--- BEGIN Provided data ---

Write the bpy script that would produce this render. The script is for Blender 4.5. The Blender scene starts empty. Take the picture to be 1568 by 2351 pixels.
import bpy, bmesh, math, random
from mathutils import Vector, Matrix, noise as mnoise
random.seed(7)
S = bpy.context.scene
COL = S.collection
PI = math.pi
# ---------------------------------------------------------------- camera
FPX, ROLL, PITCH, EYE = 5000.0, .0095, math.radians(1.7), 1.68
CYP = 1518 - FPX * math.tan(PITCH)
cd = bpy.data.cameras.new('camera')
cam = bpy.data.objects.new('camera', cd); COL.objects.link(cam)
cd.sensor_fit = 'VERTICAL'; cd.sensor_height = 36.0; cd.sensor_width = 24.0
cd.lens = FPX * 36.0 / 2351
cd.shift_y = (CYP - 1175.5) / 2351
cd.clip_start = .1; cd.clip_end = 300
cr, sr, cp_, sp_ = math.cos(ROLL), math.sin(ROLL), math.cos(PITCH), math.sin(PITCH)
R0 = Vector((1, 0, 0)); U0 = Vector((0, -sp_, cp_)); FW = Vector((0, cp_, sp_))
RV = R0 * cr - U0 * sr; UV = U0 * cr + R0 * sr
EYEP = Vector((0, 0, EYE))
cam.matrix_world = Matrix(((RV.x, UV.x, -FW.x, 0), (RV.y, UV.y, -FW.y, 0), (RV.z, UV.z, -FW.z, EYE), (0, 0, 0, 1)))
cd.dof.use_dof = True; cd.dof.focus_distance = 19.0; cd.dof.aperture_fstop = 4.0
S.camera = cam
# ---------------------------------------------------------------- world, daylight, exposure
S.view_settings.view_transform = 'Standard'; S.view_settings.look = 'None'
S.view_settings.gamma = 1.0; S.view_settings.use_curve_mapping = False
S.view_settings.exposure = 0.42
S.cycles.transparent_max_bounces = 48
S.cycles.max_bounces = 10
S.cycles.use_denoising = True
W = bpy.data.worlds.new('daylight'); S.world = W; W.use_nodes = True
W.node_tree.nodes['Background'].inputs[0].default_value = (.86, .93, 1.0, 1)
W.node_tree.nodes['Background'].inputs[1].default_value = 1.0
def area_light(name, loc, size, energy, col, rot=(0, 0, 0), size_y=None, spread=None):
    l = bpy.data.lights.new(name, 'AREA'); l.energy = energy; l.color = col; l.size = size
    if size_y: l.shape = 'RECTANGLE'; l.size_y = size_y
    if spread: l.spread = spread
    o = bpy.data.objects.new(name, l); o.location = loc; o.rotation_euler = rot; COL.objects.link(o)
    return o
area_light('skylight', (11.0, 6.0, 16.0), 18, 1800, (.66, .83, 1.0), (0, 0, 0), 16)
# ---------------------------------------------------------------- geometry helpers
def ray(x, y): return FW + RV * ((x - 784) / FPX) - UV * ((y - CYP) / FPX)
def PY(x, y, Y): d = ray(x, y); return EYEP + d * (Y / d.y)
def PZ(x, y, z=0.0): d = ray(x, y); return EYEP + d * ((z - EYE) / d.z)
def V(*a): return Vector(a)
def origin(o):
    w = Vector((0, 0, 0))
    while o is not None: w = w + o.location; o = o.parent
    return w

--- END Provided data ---

Brief :: Copy every line that contains the string "scene".

Written answer ::
Write the bpy script that would produce this render. The script is for Blender 4.5. The Blender scene starts empty. Take the picture to be 1568 by 2351 pixels.
S = bpy.context.scene